Uncertainties regarding the US economy
Economic indicators have clearly decelerated in the United States, with a slowdown in business surveys and an increase in price expectations. At this stage, this change in tone can be explained more by the uncertainty generated by the new administration's policy announcements than by the policies themselves. If President Trump has postponed the implementation of certain tariffs, the threats remain real. At the same time, uncertainty is increasing on the fiscal policy side with the stated intent of rapid federal spending cuts (DOGE) and fears of a shutdown in the context of polarising budget discussions.
 
We continue to believe that the fundamentals of the US economy remain supportive, with a still robust balance sheet of households and corporates and a tight labour market. However, the risks of tipping over to a less favourable scenario are increasing, with a potentially marked slowdown in activity and higher inflation. In this context, the Federal Reserve would maintain a cautious stance.
 
Europe is rearming
In response to the changing trade and geopolitical context, Europe is multiplying its announcements of greater fiscal support. First of all, the European Union has announced a marked increase in defence spending, mobilising up to 800 billion euros (up to 4.5% of GDP over 4 years). Then, the new German Chancellor Mertz had his "whatever it takes" moment, announcing  a massive public spending plan on defence and infrastructure (which could represent up to 3.5% of GDP per year). This announcement constitutes a real shift in German politics, with an explicit reference to Mario Draghi's announcements at the head of the ECB in the midst of the public debt crisis (2012).
 
These massive supports announced in Europe and Germany would be favourable for economic activity, without posing a risk to inflation in the short term. Thus, while we continue to expect the ECB to lower its short-term rates, long-term rates could remain under pressure due to larger bond issuance.

China economic announcements
The Chinese economy remains fragile, with a depressed real estate market and sluggish household consumption. In addition, exports, the main driver of growth, are threatened by US restrictive trade policies. In this context, the Chinese authorities have announced a stimulus plan of around 1.5% of GDP, focusing on consumption and real estate and with an economic growth target of 5% in 2025. The Chinese authorities are expected to continue to detail their plan to support domestic demand in the coming weeks.

We are adapting our strategic positioning
Turbulent financial markets.
The accumulation of recent economic and political events has made the markets nervous since the beginning of the year. While the European and Chinese equity markets are performing well, the US market declined, in particular due to the correction in IT stocks. On the bond markets, long-term rates fell in the United States, illustrating the fact that the market participants are pricing in a scenario of a marked slowdown in activity in the US. At the same time, European long-term bond yields rose sharply, returning to their 2023 highs.

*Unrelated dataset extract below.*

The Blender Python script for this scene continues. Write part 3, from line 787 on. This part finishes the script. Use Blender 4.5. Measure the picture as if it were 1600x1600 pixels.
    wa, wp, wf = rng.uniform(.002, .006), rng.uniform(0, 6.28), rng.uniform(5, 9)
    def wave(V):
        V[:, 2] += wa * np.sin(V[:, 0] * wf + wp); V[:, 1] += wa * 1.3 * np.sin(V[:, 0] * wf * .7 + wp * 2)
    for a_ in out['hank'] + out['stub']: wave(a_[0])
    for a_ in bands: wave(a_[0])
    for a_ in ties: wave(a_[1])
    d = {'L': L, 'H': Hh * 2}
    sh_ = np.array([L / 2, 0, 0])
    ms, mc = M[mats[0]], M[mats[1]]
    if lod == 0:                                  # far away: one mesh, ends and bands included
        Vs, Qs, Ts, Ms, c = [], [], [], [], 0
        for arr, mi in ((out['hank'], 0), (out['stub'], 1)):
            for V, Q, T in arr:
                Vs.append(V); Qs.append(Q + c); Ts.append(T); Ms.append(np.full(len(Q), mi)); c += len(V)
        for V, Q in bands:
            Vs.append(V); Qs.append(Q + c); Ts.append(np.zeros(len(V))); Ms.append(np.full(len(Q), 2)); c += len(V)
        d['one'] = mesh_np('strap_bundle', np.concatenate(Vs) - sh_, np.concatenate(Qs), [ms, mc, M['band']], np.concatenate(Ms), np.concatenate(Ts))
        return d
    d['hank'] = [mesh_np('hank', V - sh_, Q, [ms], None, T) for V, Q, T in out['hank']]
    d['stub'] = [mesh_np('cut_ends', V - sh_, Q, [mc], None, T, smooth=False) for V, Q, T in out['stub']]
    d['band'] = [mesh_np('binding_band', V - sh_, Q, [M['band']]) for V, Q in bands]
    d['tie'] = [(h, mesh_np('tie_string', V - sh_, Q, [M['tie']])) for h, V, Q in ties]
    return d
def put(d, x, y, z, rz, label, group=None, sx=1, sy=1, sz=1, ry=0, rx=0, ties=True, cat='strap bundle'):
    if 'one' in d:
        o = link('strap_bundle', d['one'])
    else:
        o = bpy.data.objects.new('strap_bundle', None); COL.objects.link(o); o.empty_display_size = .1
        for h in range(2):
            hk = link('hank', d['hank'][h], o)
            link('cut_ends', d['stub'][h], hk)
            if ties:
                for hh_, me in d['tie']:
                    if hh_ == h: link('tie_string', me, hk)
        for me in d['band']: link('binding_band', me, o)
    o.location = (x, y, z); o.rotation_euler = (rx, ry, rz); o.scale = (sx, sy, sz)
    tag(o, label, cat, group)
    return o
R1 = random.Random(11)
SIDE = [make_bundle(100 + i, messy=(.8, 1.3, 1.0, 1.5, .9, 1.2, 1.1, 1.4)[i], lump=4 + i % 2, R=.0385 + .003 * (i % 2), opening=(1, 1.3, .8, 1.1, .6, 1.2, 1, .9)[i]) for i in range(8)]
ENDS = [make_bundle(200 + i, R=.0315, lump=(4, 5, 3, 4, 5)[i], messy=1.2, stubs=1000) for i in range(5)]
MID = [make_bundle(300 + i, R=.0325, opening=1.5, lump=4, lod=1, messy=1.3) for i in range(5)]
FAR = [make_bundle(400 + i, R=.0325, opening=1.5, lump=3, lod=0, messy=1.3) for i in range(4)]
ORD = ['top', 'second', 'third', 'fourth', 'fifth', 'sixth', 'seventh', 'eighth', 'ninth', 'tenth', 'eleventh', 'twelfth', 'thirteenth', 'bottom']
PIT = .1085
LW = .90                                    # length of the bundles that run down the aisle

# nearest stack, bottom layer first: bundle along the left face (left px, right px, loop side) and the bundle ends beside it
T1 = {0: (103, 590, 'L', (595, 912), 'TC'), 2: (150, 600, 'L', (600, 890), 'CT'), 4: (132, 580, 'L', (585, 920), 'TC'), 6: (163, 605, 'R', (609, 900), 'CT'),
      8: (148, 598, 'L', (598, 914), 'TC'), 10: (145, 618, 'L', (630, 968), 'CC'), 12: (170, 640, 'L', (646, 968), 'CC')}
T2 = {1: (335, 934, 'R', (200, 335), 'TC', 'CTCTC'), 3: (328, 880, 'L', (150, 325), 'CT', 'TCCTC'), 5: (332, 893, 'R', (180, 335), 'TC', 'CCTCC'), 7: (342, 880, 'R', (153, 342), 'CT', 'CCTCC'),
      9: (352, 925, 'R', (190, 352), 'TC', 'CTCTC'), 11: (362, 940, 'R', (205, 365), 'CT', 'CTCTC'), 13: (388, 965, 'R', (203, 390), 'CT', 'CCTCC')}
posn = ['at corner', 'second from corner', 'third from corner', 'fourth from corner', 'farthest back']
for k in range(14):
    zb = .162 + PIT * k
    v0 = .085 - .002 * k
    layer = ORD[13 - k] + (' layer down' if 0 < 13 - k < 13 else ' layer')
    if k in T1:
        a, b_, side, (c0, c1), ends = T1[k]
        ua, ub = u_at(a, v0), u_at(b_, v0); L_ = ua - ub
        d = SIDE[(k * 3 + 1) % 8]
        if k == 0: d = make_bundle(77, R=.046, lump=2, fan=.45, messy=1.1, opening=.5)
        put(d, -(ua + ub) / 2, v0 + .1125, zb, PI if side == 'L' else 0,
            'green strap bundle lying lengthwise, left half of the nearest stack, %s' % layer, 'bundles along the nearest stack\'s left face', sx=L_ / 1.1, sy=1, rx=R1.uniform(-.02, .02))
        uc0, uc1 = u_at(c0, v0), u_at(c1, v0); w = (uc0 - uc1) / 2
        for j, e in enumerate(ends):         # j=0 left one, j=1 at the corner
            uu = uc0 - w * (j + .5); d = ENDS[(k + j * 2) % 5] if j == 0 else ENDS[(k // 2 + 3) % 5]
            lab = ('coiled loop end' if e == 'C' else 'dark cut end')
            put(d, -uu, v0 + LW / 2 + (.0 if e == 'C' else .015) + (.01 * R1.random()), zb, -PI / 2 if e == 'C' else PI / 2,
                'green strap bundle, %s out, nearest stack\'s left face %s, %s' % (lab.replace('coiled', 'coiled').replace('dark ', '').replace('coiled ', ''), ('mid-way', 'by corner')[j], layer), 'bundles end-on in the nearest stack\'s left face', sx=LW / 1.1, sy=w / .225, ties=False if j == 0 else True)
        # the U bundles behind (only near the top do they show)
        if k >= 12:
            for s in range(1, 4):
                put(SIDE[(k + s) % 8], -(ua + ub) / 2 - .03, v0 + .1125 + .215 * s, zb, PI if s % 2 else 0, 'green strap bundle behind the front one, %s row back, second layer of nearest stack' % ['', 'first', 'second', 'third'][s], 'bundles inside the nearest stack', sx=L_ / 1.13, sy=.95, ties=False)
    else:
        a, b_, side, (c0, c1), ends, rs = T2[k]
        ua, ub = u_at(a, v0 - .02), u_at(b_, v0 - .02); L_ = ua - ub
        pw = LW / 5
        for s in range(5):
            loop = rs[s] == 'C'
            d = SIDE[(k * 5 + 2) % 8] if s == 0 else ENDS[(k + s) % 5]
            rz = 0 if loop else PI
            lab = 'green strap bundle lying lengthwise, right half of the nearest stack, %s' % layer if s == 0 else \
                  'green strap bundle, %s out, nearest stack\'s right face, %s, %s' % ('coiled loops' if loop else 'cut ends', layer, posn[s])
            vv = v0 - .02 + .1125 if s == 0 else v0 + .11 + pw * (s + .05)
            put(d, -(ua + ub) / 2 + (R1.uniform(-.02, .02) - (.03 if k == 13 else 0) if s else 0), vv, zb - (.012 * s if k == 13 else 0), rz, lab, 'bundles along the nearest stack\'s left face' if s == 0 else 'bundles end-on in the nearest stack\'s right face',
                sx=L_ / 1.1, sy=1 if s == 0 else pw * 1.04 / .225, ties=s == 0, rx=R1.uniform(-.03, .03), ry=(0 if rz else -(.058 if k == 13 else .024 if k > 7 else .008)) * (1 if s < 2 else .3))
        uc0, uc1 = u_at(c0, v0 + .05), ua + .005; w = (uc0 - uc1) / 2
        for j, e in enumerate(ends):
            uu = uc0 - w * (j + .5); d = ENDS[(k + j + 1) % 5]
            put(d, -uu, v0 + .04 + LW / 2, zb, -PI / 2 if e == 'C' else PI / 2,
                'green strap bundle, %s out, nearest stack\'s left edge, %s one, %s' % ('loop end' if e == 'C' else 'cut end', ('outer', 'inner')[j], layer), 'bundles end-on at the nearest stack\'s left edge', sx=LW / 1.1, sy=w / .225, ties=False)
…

We are rebalancing our exposures. Indeed, while we remain overweight to equity markets overall, we are reducing our exposure to the US market, with a more cautious, large-cap and blended positioning.
In addition, we are moving to equilibrium stance in emerging markets, particularly China, which will allow us to benefit from the current favourable momentum in this market. In addition, given the specific uncertainties in the US economy and markets, we are reducing our overweight on the dollar towards equilibrium versus European currencies.
Finally, we are increasing our exposure to gold, as the geopolitical context and rising inflationary pressures remain favourable for gold.

We confirm our positive view on Europe. We are maintaining our overweight to equity markets, which we had already strengthened. However, we are reducing our exposure to European sovereign bonds, in a scenario of a steepening yield curve.